**Written task**
Write out every line of the material as it stands, apart from the pictures.

**Exercise materials**
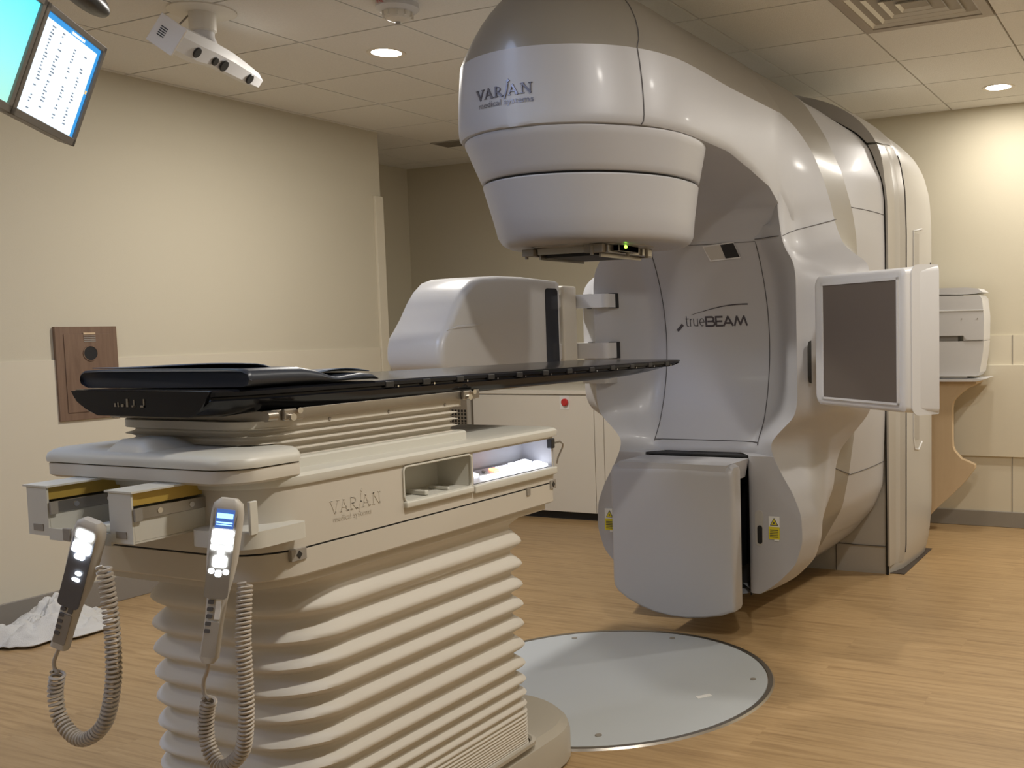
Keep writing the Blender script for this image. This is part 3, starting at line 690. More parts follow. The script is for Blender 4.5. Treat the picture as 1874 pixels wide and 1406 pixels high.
# stepped nose relief
g = G().tube([(X0-.006, -.118, 1.400), (X0+.001, -.06, 1.412), (X0+.002, .05, 1.418), (X0-.001, .12, 1.425)], [.002, .006, .006, .001], 8); g.obj('nose_ridge', M_shell, src, 60)
g = G().prism([Vector((X0+.002, y, z)) for y, z in rrect(.585, .690, 1.205, 1.585, .02)], (-.01, 0, 0)); g.obj('source_window', M_glass, src)
# arms linking housing to gantry pods
for z0, z1 in ((1.495, 1.560), (1.250, 1.325)):
    g = G(); pl_ = rrect(-.68, -.435, .865, 1.0, .03); g.prism([Vector((x, y, z0)) for x, y in pl_], (0, 0, z1-z0)); g.box(-.68, -.615, .70, .90, z0, z1, .008); o = g.obj('imaging_arm', M_shell, LIN)
    g = G(); pl_ = rrect(-.60, -.4315, .932, 1.0, .03); g.prism([Vector((x, y, z0-.003)) for x, y in pl_], (0, 0, z1-z0+.006)); g.obj('arm_slot', M_dark, LIN)
g = G().box(-.70, -.60, .74, .86, 1.24, 1.60, .01); g.obj('arm_mast', M_cab, LIN)
g = G(); g.prism([Vector((x, y, 1.128)) for x, y in rrect(-.60, -.445, .872, 1.0, .03)], (0, 0, .055)); g.obj('lower_arm_cap', M_stand, LIN)

# kV detector panel (right) --------------------------------------------------
P1, P2 = Vector((1.190, .088)), Vector((.752, .422)); dd = (P2-P1); WD = dd.length; dd.normalize(); nn = Vector((-dd.y, dd.x))  # face normal candidates
if nn.dot(Vector((-1, -1))) < 0: nn = -nn
def dpt(u, z, d): q_ = P1+dd*u-nn*d; return Vector((q_.x, q_.y, z))   # u from near end, d into the panel
ZD0, ZD1 = 1.077, 1.578
def droww(d, ins):
    return [dpt(x, z, d) for x, z in rrect(-0+ins, WD-ins, ZD0+ins, ZD1-ins, (.022, .035, .035, .022))]
g = G(); g.grid([droww(.0, .016), droww(.003, .007), droww(.010, .001), droww(.02, 0), droww(.145, -.012), droww(.15, .0)], True, True, True); det = g.obj('imaging_detector_panel', M_shell, LIN, 35)
UW0, UW1 = .036, WD-.068
g = G()
for (u0, u1, z0, z1) in ((UW0-.008, UW1+.012, ZD1-.040, ZD1-.030), (UW0-.008, UW1+.012, ZD0+.026, ZD0+.034)): g.prism([dpt(u0, z0, -.006), dpt(u1, z0, -.006), dpt(u1, z1, -.006), dpt(u0, z1, -.006)], dpt(0, 0, .008)-dpt(0, 0, 0))
for (u0, u1, z0, z1) in ((UW0-.008, UW0, ZD0+.026, ZD1-.030), (UW1, UW1+.012, ZD0+.026, ZD1-.030)): g.prism([dpt(u0, z0, -.006), dpt(u1, z0, -.006), dpt(u1, z1, -.006), dpt(u0, z1, -.006)], dpt(0, 0, .008)-dpt(0, 0, 0))
g.obj('detector_bezel', M_shell, det)
g = G().prism([dpt(u, z, -.003) for u, z in ((UW0, ZD0+.034), (UW1, ZD0+.034), (UW1, ZD1-.040), (UW0, ZD1-.040))], dpt(0, 0, .003)-dpt(0, 0, 0)); g.obj('detector_plate', M_detect, det)
# flat end cover on the near side
ed = Vector((-dd.x, -dd.y, 0)); g = G(); g.prism([dpt(0, z, d)+ed*.0005 for d, z in rrect(.030, .149, ZD0-.011, ZD1+.011, (.03, .004, .004, .03))], ed*.004); g.obj('detector_end_cover', M_shell, det, 30)
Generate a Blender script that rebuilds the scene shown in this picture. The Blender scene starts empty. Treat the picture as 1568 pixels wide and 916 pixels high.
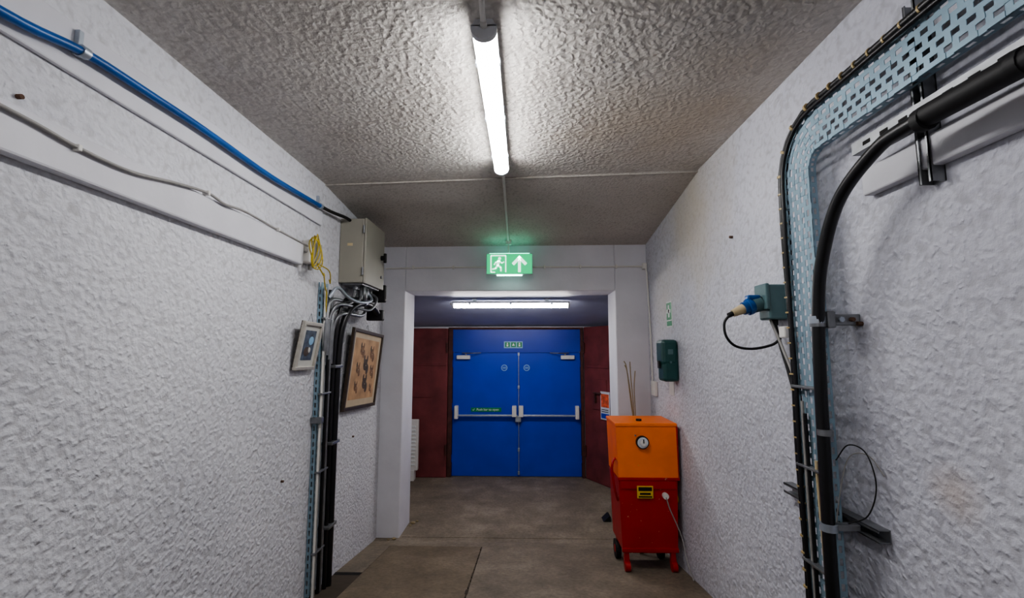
import bpy, bmesh, math, random
from mathutils import Matrix, Vector, Euler
random.seed(4)
XL, XR = -1.39, 1.195
YE, YE2 = 4.45, 4.85
YF = 6.5
CAMZ = 1.75
scn = bpy.context.scene

# ------------------------------------------------------------------ materials
def lin(c):
    return tuple(((v/255)/12.92 if v/255 <= .04045 else ((v/255+.055)/1.055)**2.4) for v in c)

def newmat(name):
    m = bpy.data.materials.new(name); m.use_nodes = True
    nt = m.node_tree
    return m, nt, nt.nodes['Principled BSDF']

def N(nt, t, **kw):
    n = nt.nodes.new(t)
    for k, v in kw.items():
        if k in n.inputs: n.inputs[k].default_value = v
        else: setattr(n, k, v)
    return n

def ramp(nt, src, stops):
    r = nt.nodes.new('ShaderNodeValToRGB')
    while len(r.color_ramp.elements) < len(stops): r.color_ramp.elements.new(.5)
    for e, (p, c) in zip(r.color_ramp.elements, stops):
        e.position = p; e.color = (*c, 1)
    nt.links.new(src, r.inputs[0])
    return r.outputs[0]

def mixc(nt, fac, a, b, mode='MIX'):
    m = nt.nodes.new('ShaderNodeMix'); m.data_type = 'RGBA'; m.blend_type = mode
    for s, i in ((fac, 0), (a, 6), (b, 7)):
        if hasattr(s, 'is_linked'): nt.links.new(s, m.inputs[i])
        elif i == 0: m.inputs[0].default_value = s
        else: m.inputs[i].default_value = (*s, 1)
    return m.outputs[2]

def mat(name, rgb, rough=.5, metal=0, var=.12, scale=14, bump=0, bscale=80):
    m, nt, b = newmat(name)
    c = lin(rgb)
    tc = N(nt, 'ShaderNodeTexCoord')
    n = N(nt, 'ShaderNodeTexNoise', Scale=scale, Detail=5.)
    nt.links.new(tc.outputs['Object'], n.inputs['Vector'])
    col = ramp(nt, n.outputs[0], [(.3, tuple(v*(1-var) for v in c)), (.7, tuple(min(1, v*(1+var)) for v in c))])
    nt.links.new(col, b.inputs['Base Color'])
    b.inputs['Roughness'].default_value = rough
    b.inputs['Metallic'].default_value = metal
    if bump:
        n2 = N(nt, 'ShaderNodeTexNoise', Scale=bscale, Detail=4.)
        nt.links.new(tc.outputs['Object'], n2.inputs['Vector'])
        bp = N(nt, 'ShaderNodeBump', Strength=bump, Distance=.004)
        nt.links.new(n2.outputs[0], bp.inputs['Height'])
        nt.links.new(bp.outputs[0], b.inputs['Normal'])
    return m

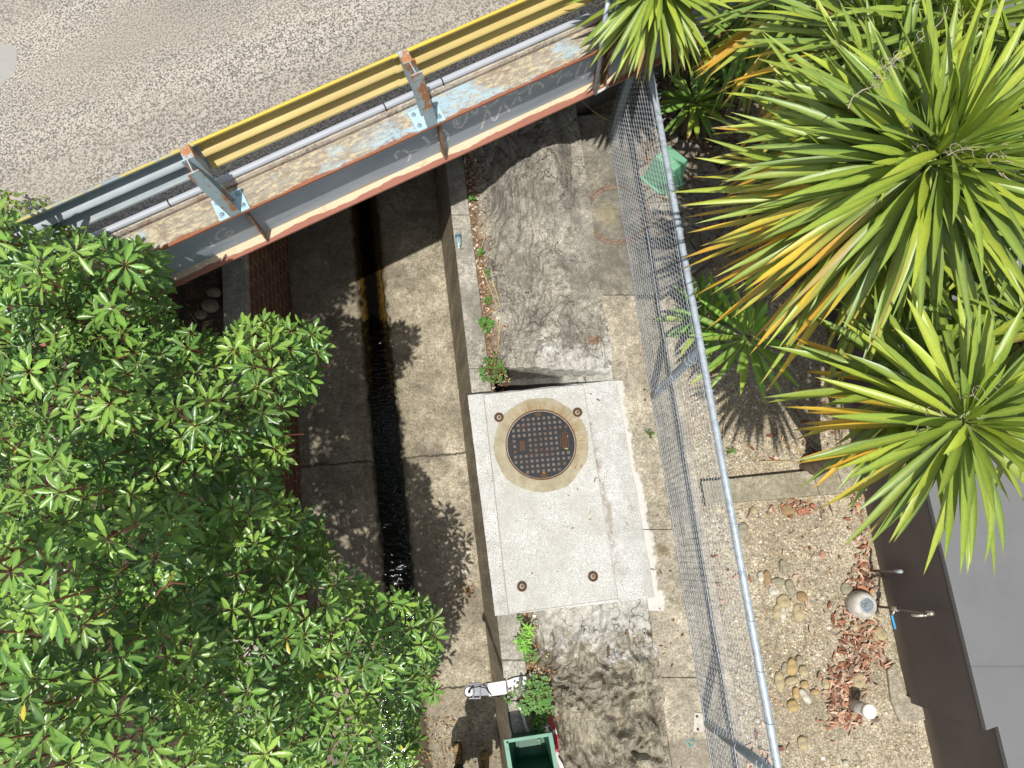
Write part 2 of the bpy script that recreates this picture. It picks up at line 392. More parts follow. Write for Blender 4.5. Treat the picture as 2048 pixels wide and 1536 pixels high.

**Worked answer**
Keep writing the Blender script for this image. This is part 3, starting at line 690. More parts follow. The script is for Blender 4.5. Treat the picture as 1874 pixels wide and 1406 pixels high.
# stepped nose relief
g = G().tube([(X0-.006, -.118, 1.400), (X0+.001, -.06, 1.412), (X0+.002, .05, 1.418), (X0-.001, .12, 1.425)], [.002, .006, .006, .001], 8); g.obj('nose_ridge', M_shell, src, 60)
g = G().prism([Vector((X0+.002, y, z)) for y, z in rrect(.585, .690, 1.205, 1.585, .02)], (-.01, 0, 0)); g.obj('source_window', M_glass, src)
# arms linking housing to gantry pods
for z0, z1 in ((1.495, 1.560), (1.250, 1.325)):
    g = G(); pl_ = rrect(-.68, -.435, .865, 1.0, .03); g.prism([Vector((x, y, z0)) for x, y in pl_], (0, 0, z1-z0)); g.box(-.68, -.615, .70, .90, z0, z1, .008); o = g.obj('imaging_arm', M_shell, LIN)
    g = G(); pl_ = rrect(-.60, -.4315, .932, 1.0, .03); g.prism([Vector((x, y, z0-.003)) for x, y in pl_], (0, 0, z1-z0+.006)); g.obj('arm_slot', M_dark, LIN)
g = G().box(-.70, -.60, .74, .86, 1.24, 1.60, .01); g.obj('arm_mast', M_cab, LIN)
g = G(); g.prism([Vector((x, y, 1.128)) for x, y in rrect(-.60, -.445, .872, 1.0, .03)], (0, 0, .055)); g.obj('lower_arm_cap', M_stand, LIN)

# kV detector panel (right) --------------------------------------------------
P1, P2 = Vector((1.190, .088)), Vector((.752, .422)); dd = (P2-P1); WD = dd.length; dd.normalize(); nn = Vector((-dd.y, dd.x))  # face normal candidates
if nn.dot(Vector((-1, -1))) < 0: nn = -nn
def dpt(u, z, d): q_ = P1+dd*u-nn*d; return Vector((q_.x, q_.y, z))   # u from near end, d into the panel
ZD0, ZD1 = 1.077, 1.578
def droww(d, ins):
    return [dpt(x, z, d) for x, z in rrect(-0+ins, WD-ins, ZD0+ins, ZD1-ins, (.022, .035, .035, .022))]
g = G(); g.grid([droww(.0, .016), droww(.003, .007), droww(.010, .001), droww(.02, 0), droww(.145, -.012), droww(.15, .0)], True, True, True); det = g.obj('imaging_detector_panel', M_shell, LIN, 35)
UW0, UW1 = .036, WD-.068
g = G()
for (u0, u1, z0, z1) in ((UW0-.008, UW1+.012, ZD1-.040, ZD1-.030), (UW0-.008, UW1+.012, ZD0+.026, ZD0+.034)): g.prism([dpt(u0, z0, -.006), dpt(u1, z0, -.006), dpt(u1, z1, -.006), dpt(u0, z1, -.006)], dpt(0, 0, .008)-dpt(0, 0, 0))
for (u0, u1, z0, z1) in ((UW0-.008, UW0, ZD0+.026, ZD1-.030), (UW1, UW1+.012, ZD0+.026, ZD1-.030)): g.prism([dpt(u0, z0, -.006), dpt(u1, z0, -.006), dpt(u1, z1, -.006), dpt(u0, z1, -.006)], dpt(0, 0, .008)-dpt(0, 0, 0))
g.obj('detector_bezel', M_shell, det)
g = G().prism([dpt(u, z, -.003) for u, z in ((UW0, ZD0+.034), (UW1, ZD0+.034), (UW1, ZD1-.040), (UW0, ZD1-.040))], dpt(0, 0, .003)-dpt(0, 0, 0)); g.obj('detector_plate', M_detect, det)
# flat end cover on the near side
ed = Vector((-dd.x, -dd.y, 0)); g = G(); g.prism([dpt(0, z, d)+ed*.0005 for d, z in rrect(.030, .149, ZD0-.011, ZD1+.011, (.03, .004, .004, .03))], ed*.004); g.obj('detector_end_cover', M_shell, det, 30)
Generate a Blender script that rebuilds the scene shown in this picture. The Blender scene starts empty. Treat the picture as 1568 pixels wide and 916 pixels high.
import bpy, bmesh, math, random
from mathutils import Matrix, Vector, Euler
random.seed(4)
XL, XR = -1.39, 1.195
YE, YE2 = 4.45, 4.85
YF = 6.5
CAMZ = 1.75
scn = bpy.context.scene

# ------------------------------------------------------------------ materials
def lin(c):
    return tuple(((v/255)/12.92 if v/255 <= .04045 else ((v/255+.055)/1.055)**2.4) for v in c)

def newmat(name):
    m = bpy.data.materials.new(name); m.use_nodes = True
    nt = m.node_tree
    return m, nt, nt.nodes['Principled BSDF']

def N(nt, t, **kw):
    n = nt.nodes.new(t)
    for k, v in kw.items():
        if k in n.inputs: n.inputs[k].default_value = v
        else: setattr(n, k, v)
    return n

def ramp(nt, src, stops):
    r = nt.nodes.new('ShaderNodeValToRGB')
    while len(r.color_ramp.elements) < len(stops): r.color_ramp.elements.new(.5)
    for e, (p, c) in zip(r.color_ramp.elements, stops):
        e.position = p; e.color = (*c, 1)
    nt.links.new(src, r.inputs[0])
    return r.outputs[0]

def mixc(nt, fac, a, b, mode='MIX'):
    m = nt.nodes.new('ShaderNodeMix'); m.data_type = 'RGBA'; m.blend_type = mode
    for s, i in ((fac, 0), (a, 6), (b, 7)):
        if hasattr(s, 'is_linked'): nt.links.new(s, m.inputs[i])
        elif i == 0: m.inputs[0].default_value = s
        else: m.inputs[i].default_value = (*s, 1)
    return m.outputs[2]

def mat(name, rgb, rough=.5, metal=0, var=.12, scale=14, bump=0, bscale=80):
    m, nt, b = newmat(name)
    c = lin(rgb)
    tc = N(nt, 'ShaderNodeTexCoord')
    n = N(nt, 'ShaderNodeTexNoise', Scale=scale, Detail=5.)
    nt.links.new(tc.outputs['Object'], n.inputs['Vector'])
    col = ramp(nt, n.outputs[0], [(.3, tuple(v*(1-var) for v in c)), (.7, tuple(min(1, v*(1+var)) for v in c))])
    nt.links.new(col, b.inputs['Base Color'])
    b.inputs['Roughness'].default_value = rough
    b.inputs['Metallic'].default_value = metal
    if bump:
        n2 = N(nt, 'ShaderNodeTexNoise', Scale=bscale, Detail=4.)
        nt.links.new(tc.outputs['Object'], n2.inputs['Vector'])
        bp = N(nt, 'ShaderNodeBump', Strength=bump, Distance=.004)
        nt.links.new(n2.outputs[0], bp.inputs['Height'])
        nt.links.new(bp.outputs[0], b.inputs['Normal'])
    return m

Write part 2 of the bpy script that recreates this picture. It picks up at line 392. More parts follow. Write for Blender 4.5. Treat the picture as 2048 pixels wide and 1536 pixels high.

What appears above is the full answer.